Autre option : réduire la mise de fonds à 20 % du prix d'achat. Le reste du CELI resterait investi pour la retraite. « On améliorerait un peu la situation, puisque Réjean serait à 89 % de son objectif », calcule M. Therrien. L'hypothèque serait toutefois plus élevée, soit 919 $ par mois ! Et il ne faut pas oublier les taxes municipales et scolaires, les charges de copropriété, les possibles rénovations, etc.
De plus, M. Therrien remet en question l'objectif de Réjean. « Selon l'Institut québécois de la planification financière, mieux vaudrait prévoir une espérance de vie de 90 ans », explique-t-il.
M. Therrien recommande également à Réjean de revoir son profil d'investisseur avec un planificateur financier.

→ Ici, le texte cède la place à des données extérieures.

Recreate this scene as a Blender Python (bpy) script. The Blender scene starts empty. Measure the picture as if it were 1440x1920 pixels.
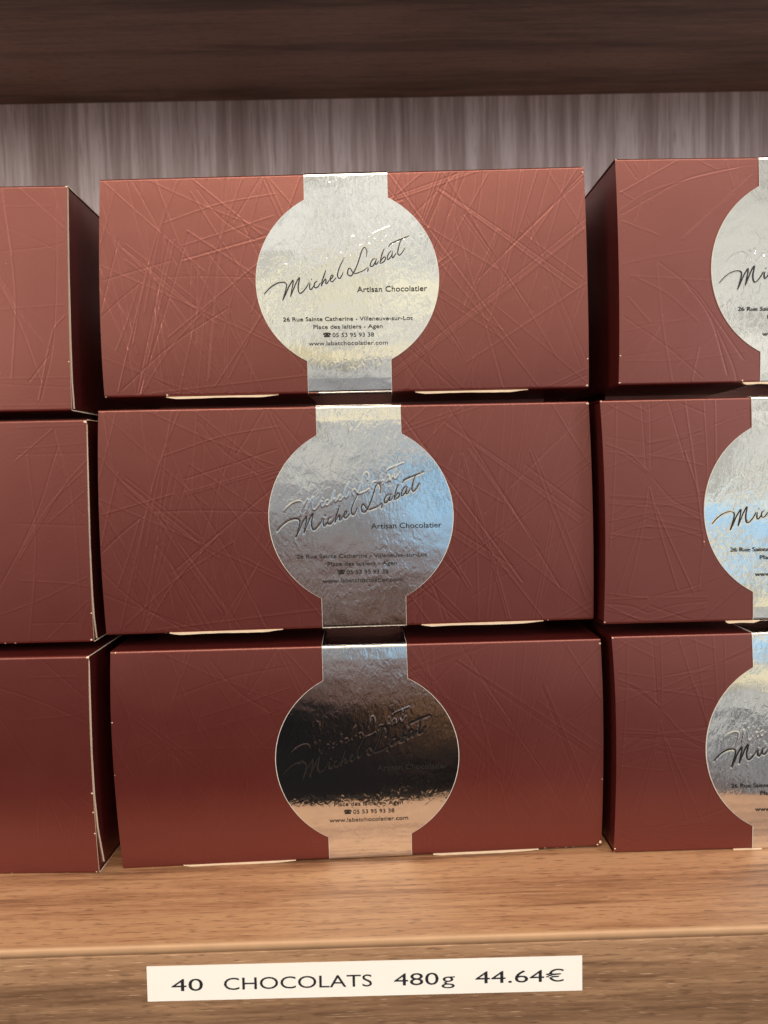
import bpy, math, random
import numpy as np
from mathutils import Matrix, Vector

scene = bpy.context.scene
COL = scene.collection

# ------------------------------------------------------------------ camera
cam_d = bpy.data.cameras.new('camera'); cam = bpy.data.objects.new('camera', cam_d); COL.objects.link(cam)
PSI, TH, RHO = math.radians(0.7612), math.radians(3.3866), math.radians(-1.3616)
fw = Vector((math.sin(PSI)*math.cos(TH), math.cos(PSI)*math.cos(TH), -math.sin(TH)))
rt = Vector((math.cos(PSI), -math.sin(PSI), 0)); up = rt.cross(fw)
r2 = rt*math.cos(RHO)+up*math.sin(RHO); u2 = -rt*math.sin(RHO)+up*math.cos(RHO)
m = Matrix((r2, u2, -fw)).transposed().to_4x4(); m.translation = (0.0056, -0.3135, 0.1626)
cam.matrix_world = m
cam_d.sensor_fit = 'VERTICAL'; cam_d.sensor_height = 36; cam_d.lens = 27.04
cam_d.clip_start = 0.01; cam_d.clip_end = 50
cam_d.dof.use_dof = True; cam_d.dof.focus_distance = 0.295; cam_d.dof.aperture_fstop = 15.0
scene.camera = cam

# ------------------------------------------------------------------ view + world (the lit shop in front of the shelf)
vs = scene.view_settings
vs.view_transform = 'Standard'; vs.look = 'None'; vs.exposure = 0.0; vs.gamma = 1.0; vs.use_curve_mapping = False
world = bpy.data.worlds.new('World'); scene.world = world; world.use_nodes = True
wn, wl = world.node_tree.nodes, world.node_tree.links
wn.clear()
def N(nodes, t, **kw):
    n = nodes.new(t)
    for k, v in kw.items(): setattr(n, k, v)
    return n
def M(nodes, links, op, a, b=None, c=None, clamp=False):
    n = nodes.new('ShaderNodeMath'); n.operation = op; n.use_clamp = clamp
    for i, x in enumerate((a, b, c)):
        if x is None: continue
        if isinstance(x, (int, float)): n.inputs[i].default_value = x
        else: links.new(x, n.inputs[i])
    return n.outputs[0]
def ramp(nodes, links, fac, stops, interp='LINEAR'):
    n = nodes.new('ShaderNodeValToRGB'); n.color_ramp.interpolation = interp
    e = n.color_ramp.elements
    while len(e) > 1: e.remove(e[-1])
    e[0].position, e[0].color = stops[0][0], (*stops[0][1], 1)
    for p, c in stops[1:]:
        x = e.new(p); x.color = (*c, 1)
    links.new(fac, n.inputs[0]); return n.outputs[0]
def mix(nodes, links, fac, a, b, mode='MIX'):
    n = nodes.new('ShaderNodeMix'); n.data_type = 'RGBA'; n.blend_type = mode
    for s, x in ((0, fac), (6, a), (7, b)):
        if isinstance(x, (int, float)): n.inputs[s].default_value = x
        elif isinstance(x, tuple): n.inputs[s].default_value = (*x, 1) if len(x) == 3 else x
        else: links.new(x, n.inputs[s])
    return n.outputs[2]

tc = N(wn, 'ShaderNodeTexCoord'); sep = N(wn, 'ShaderNodeSeparateXYZ'); wl.new(tc.outputs['Generated'], sep.inputs[0])
W_ = lambda op, a, b=None, c=None, clamp=False: M(wn, wl, op, a, b, c, clamp)
el = W_('MULTIPLY', W_('ARCSINE', sep.outputs[2]), 57.2958)
az = W_('MULTIPLY', W_('ARCTAN2', sep.outputs[0], W_('MULTIPLY', sep.outputs[1], -1.0)), 57.2958)
nz = N(wn, 'ShaderNodeTexNoise'); nz.inputs['Scale'].default_value = 5.0; nz.inputs['Detail'].default_value = 3
wl.new(tc.outputs['Generated'], nz.inputs['Vector'])
nv = W_('MULTIPLY', W_('SUBTRACT', nz.outputs[0], 0.5), 7.0)
side = W_('MULTIPLY', W_('SUBTRACT', az, 11.0), 1/10.0, clamp=True)
ee = W_('ADD', W_('ADD', el, nv), W_('MULTIPLY', side, 17.0))
fac = W_('MULTIPLY', W_('ADD', ee, 70.0), 1/130.0, clamp=True)      # -70..60 deg
P = lambda d: (d+70)/130.0
base = ramp(wn, wl, fac, [(P(-60), (.34, .27, .22)), (P(-40), (.30, .24, .20)), (P(-31), (.012, .010, .010)), (P(-14), (.012, .011, .012)), (P(-12), (.13, .075, .062)),
    (P(-7), (.21, .16, .155)), (P(-4.5), (.27, .255, .26)), (P(0.5), (.36, .36, .37)), (P(2.8), (.66, .65, .60)),
    (P(4.6), (.34, .36, .41)), (P(6.6), (.64, .64, .62)), (P(8.2), (1.1, .94, .60)), (P(9.6), (.74, .71, .63)), (P(13), (.84, .81, .72)), (P(14.3), (1.08, 1.0, .72)), (P(16), (.72, .70, .65)), (P(21), (.90, .88, .82)), (P(35), (.62, .60, .55)), (P(60), (.5, .47, .42))])
# daylight coming from the shop window, low and to the right
def band(x, c, w):   # smooth bump
    t = W_('DIVIDE', W_('SUBTRACT', x, c), w)
    return W_('POWER', 2.718, W_('MULTIPLY', W_('MULTIPLY', t, t), -1.0))
blue = W_('ADD', W_('MULTIPLY', band(ee, -1.8, 3.0), band(az, 7.5, 3.6)), W_('MULTIPLY', band(el, -4.0, 2.6), band(az, 25.0, 7.0)), clamp=True)
c1 = mix(wn, wl, blue, base, (.40, .69, .98))
yel = W_('MULTIPLY', band(ee, 7.0, 2.0), W_('MULTIPLY', W_('ADD', band(az, -7.0, 6.0), band(az, 24.0, 6.0)), 0.75, clamp=True))
brown = W_('MULTIPLY', band(el, -15.5, 4.5), band(az, 7.5, 4.5))
c1 = mix(wn, wl, W_('MULTIPLY', brown, .8), c1, (.17, .085, .045))
c2 = mix(wn, wl, yel, c1, (1.0, .86, .52))
nz2 = N(wn, 'ShaderNodeTexNoise'); nz2.inputs['Scale'].default_value = 17.0; nz2.inputs['Detail'].default_value = 3; nz2.inputs['Distortion'].default_value = .6
wl.new(tc.outputs['Generated'], nz2.inputs['Vector'])
shop = ramp(wn, wl, nz2.outputs[0], [(.36, (.50, .48, .44)), (.47, (.95, .94, .92)), (.60, (1.12, 1.10, 1.04))])
c2 = mix(wn, wl, 1.0, c2, shop, 'MULTIPLY')
bg = N(wn, 'ShaderNodeBackground'); bg.inputs[1].default_value = 1.0
wl.new(c2, bg.inputs[0]); wo = N(wn, 'ShaderNodeOutputWorld'); wl.new(bg.outputs[0], wo.inputs[0])

def area(name, loc, target, sx, sy, power, color):
    d = bpy.data.lights.new(name, 'AREA'); d.shape = 'RECTANGLE'; d.size = sx; d.size_y = sy; d.energy = power; d.color = color
    o = bpy.data.objects.new(name, d); COL.objects.link(o); o.location = loc
    o.rotation_euler = (Vector(target)-Vector(loc)).to_track_quat('-Z', 'Y').to_euler(); return o
area('ceiling_lamp', (-0.35, -1.5, 1.55), (0, 0, 0.1), 1.2, 0.8, 20, (1.0, .80, .60))
area('ceiling_lamp', (0.75, -1.4, 1.6), (0.05, 0, 0.1), 1.0, 0.8, 15, (1.0, .84, .68))
area('fill_lamp_left', (-1.5, -1.1, 0.62), (0, .1, 0.2), 0.5, 0.35, 15, (1.0, .86, .74))  # added fill from the left, lifts the back panel and the embossed relief
area('fill_lamp_right', (1.9, -1.3, 0.62), (0, .1, 0.2), 0.5, 0.5, 20, (.78, .86, 1.0))  # added cool fill from the right, kept out of the foil's reflections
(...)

Si les récents soubresauts boursiers le préoccupent, c'est peut-être parce que ses investissements sont mal adaptés à son profil.
« Il n'a encore rien vu, prévient-il. La question n'est pas de savoir si ça va baisser, mais quand. »
La stratégie de Réjean de transférer une partie de son CRI vers son REER est bonne, estime le planificateur financier. Cela lui permettra d'avoir davantage de flexibilité quant à ses retraits.
Finalement, le moment venu, le couple pourrait bénéficier de stratégies de décaissement, comme le fractionnement de revenu. « Ça ne fera toutefois pas une différence majeure dans leur situation », note M. Therrien.
Évidemment, Réjean pourrait aussi envisager de se trouver un nouvel emploi afin d'augmenter son épargne retraite. « Ça lui permettrait possiblement d'atteindre ses objectifs, indique M. Therrien. Dans le contexte de pénurie de main-d'oeuvre, il pourrait certainement se trouver un emploi à temps partiel s'il veut réduire le rythme. »
Continuer à travailler permettrait à Réjean de bénéficier du crédit d'impôt provincial pour les travailleurs d'expérience. « Ce n'est pas énorme, mais c'est une exemption d'impôt de 750 $ », souligne M. Therrien.
Sinon, la seule option du couple sera de réduire ses dépenses à la retraite.